Start of DATA SHOWN
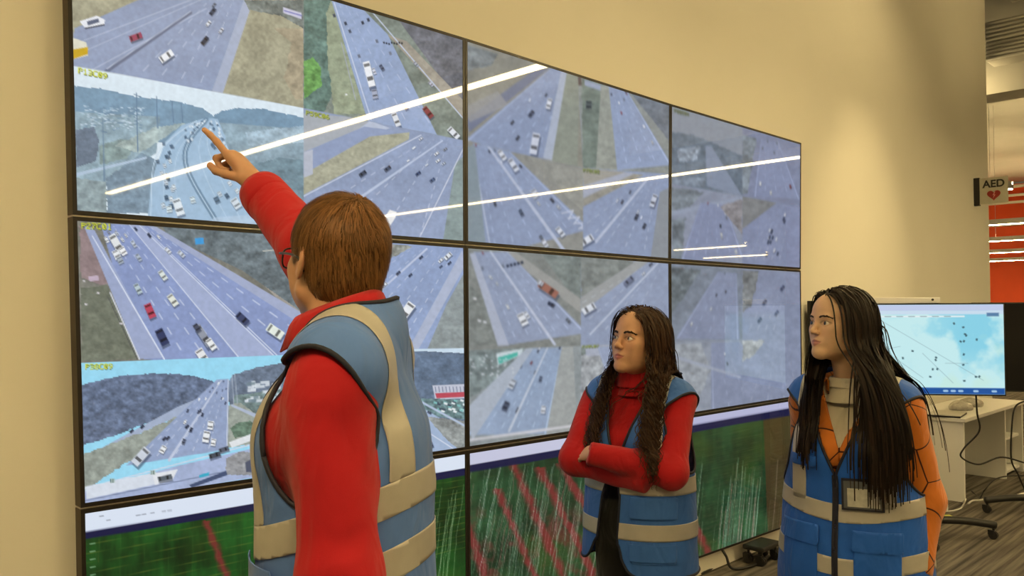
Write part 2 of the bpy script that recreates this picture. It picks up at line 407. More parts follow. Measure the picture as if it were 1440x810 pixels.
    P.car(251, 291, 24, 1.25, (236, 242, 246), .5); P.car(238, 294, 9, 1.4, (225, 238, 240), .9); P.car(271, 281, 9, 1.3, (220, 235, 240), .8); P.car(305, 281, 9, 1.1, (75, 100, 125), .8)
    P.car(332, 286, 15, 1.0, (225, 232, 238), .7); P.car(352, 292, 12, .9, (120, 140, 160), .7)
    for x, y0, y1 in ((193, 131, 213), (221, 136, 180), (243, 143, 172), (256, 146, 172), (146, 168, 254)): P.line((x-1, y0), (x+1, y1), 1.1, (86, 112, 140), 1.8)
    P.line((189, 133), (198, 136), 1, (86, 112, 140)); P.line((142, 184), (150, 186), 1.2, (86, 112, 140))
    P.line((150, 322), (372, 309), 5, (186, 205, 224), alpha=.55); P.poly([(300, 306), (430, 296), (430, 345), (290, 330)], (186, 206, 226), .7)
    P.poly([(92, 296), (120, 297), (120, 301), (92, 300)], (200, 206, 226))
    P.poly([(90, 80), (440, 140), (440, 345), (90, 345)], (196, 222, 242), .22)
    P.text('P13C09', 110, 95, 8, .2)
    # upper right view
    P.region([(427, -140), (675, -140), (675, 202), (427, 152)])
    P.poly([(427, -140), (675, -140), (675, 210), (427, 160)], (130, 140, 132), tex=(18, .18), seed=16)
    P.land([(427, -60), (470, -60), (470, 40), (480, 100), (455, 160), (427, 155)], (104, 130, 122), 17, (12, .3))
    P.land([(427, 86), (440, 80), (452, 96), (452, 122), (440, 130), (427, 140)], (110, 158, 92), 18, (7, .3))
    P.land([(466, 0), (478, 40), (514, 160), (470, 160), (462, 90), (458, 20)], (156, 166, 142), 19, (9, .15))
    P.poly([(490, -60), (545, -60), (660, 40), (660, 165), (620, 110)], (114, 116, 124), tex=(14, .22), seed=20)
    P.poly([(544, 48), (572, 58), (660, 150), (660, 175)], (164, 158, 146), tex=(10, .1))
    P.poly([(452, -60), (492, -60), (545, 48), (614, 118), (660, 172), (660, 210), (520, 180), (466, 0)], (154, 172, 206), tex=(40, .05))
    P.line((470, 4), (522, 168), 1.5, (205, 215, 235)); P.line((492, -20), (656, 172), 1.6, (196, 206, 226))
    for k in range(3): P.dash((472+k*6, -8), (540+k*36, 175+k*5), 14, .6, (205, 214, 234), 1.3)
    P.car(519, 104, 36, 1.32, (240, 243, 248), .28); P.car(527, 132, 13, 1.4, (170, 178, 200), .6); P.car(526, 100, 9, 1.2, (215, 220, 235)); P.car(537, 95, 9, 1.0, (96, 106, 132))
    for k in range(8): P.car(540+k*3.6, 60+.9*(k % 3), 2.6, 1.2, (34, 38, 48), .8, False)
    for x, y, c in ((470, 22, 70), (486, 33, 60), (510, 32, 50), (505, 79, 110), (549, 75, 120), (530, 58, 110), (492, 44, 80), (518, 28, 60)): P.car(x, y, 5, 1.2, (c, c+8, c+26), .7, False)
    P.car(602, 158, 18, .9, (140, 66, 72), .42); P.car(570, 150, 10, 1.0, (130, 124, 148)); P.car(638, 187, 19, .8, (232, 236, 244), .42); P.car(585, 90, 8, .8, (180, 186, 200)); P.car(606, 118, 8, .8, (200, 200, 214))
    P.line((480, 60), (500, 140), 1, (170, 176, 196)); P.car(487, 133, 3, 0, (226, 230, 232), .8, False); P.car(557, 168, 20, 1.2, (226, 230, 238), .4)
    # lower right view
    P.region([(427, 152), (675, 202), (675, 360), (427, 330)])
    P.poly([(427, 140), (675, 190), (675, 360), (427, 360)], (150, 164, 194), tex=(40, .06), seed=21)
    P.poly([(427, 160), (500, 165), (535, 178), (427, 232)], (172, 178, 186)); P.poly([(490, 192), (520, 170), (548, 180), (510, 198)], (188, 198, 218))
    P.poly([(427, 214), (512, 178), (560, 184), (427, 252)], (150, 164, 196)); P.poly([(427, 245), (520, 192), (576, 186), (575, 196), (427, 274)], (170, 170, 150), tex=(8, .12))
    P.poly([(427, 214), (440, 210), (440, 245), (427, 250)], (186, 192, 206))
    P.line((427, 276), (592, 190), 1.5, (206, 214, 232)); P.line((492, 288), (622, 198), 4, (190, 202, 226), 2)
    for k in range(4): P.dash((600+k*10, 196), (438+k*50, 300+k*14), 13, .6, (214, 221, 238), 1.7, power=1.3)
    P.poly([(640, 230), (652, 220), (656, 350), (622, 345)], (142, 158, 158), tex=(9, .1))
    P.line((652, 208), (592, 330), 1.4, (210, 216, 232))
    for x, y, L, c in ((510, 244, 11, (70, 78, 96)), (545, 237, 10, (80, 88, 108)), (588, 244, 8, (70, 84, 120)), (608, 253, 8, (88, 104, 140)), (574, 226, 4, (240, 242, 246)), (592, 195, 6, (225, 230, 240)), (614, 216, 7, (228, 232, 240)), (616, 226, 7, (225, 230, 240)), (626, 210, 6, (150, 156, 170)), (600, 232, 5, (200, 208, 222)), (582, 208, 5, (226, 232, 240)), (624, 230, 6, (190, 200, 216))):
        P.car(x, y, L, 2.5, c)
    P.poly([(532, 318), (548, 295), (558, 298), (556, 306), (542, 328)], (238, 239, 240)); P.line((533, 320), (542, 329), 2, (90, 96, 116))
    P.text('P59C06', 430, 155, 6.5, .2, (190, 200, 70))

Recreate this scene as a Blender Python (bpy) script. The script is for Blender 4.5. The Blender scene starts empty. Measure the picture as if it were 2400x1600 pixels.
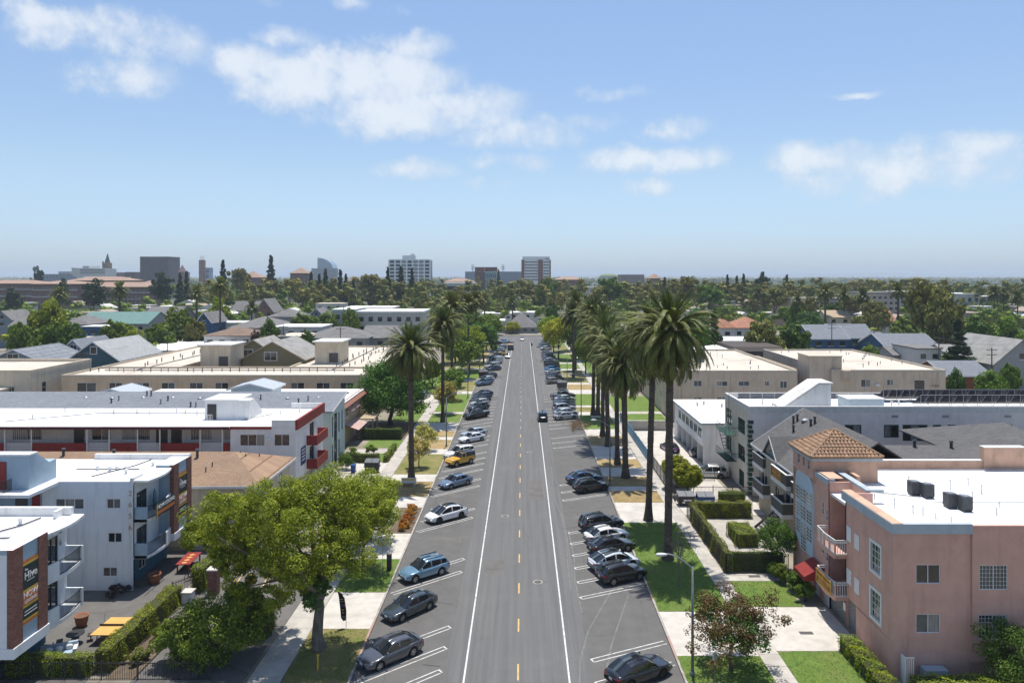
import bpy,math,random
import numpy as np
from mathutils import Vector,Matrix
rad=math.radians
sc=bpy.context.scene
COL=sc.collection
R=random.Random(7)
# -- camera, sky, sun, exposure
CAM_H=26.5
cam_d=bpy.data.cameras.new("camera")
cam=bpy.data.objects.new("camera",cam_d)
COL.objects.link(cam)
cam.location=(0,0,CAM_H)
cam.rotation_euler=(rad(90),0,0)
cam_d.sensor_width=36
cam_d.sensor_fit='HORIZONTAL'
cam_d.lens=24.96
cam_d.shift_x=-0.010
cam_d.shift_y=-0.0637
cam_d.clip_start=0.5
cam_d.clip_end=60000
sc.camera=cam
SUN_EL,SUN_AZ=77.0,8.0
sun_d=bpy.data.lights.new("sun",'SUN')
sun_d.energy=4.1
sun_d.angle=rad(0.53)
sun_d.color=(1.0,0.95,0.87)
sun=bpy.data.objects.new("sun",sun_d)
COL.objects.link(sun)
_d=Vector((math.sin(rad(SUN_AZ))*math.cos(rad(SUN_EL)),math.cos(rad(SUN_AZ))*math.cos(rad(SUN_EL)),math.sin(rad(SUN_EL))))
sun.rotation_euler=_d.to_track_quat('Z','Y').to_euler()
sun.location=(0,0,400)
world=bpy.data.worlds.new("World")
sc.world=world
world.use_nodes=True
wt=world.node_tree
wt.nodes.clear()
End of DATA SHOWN
**EXERCISE**
Write out exactly, and nothing more than, the lines of the entries above from the line containing "Recreate this scene" through the final line; omit any pictures.

**THE REPLY**
Recreate this scene as a Blender Python (bpy) script. The script is for Blender 4.5. The Blender scene starts empty. Measure the picture as if it were 2400x1600 pixels.
import bpy,math,random
import numpy as np
from mathutils import Vector,Matrix
rad=math.radians
sc=bpy.context.scene
COL=sc.collection
R=random.Random(7)
# -- camera, sky, sun, exposure
CAM_H=26.5
cam_d=bpy.data.cameras.new("camera")
cam=bpy.data.objects.new("camera",cam_d)
COL.objects.link(cam)
cam.location=(0,0,CAM_H)
cam.rotation_euler=(rad(90),0,0)
cam_d.sensor_width=36
cam_d.sensor_fit='HORIZONTAL'
cam_d.lens=24.96
cam_d.shift_x=-0.010
cam_d.shift_y=-0.0637
cam_d.clip_start=0.5
cam_d.clip_end=60000
sc.camera=cam
SUN_EL,SUN_AZ=77.0,8.0
sun_d=bpy.data.lights.new("sun",'SUN')
sun_d.energy=4.1
sun_d.angle=rad(0.53)
sun_d.color=(1.0,0.95,0.87)
sun=bpy.data.objects.new("sun",sun_d)
COL.objects.link(sun)
_d=Vector((math.sin(rad(SUN_AZ))*math.cos(rad(SUN_EL)),math.cos(rad(SUN_AZ))*math.cos(rad(SUN_EL)),math.sin(rad(SUN_EL))))
sun.rotation_euler=_d.to_track_quat('Z','Y').to_euler()
sun.location=(0,0,400)
world=bpy.data.worlds.new("World")
sc.world=world
world.use_nodes=True
wt=world.node_tree
wt.nodes.clear()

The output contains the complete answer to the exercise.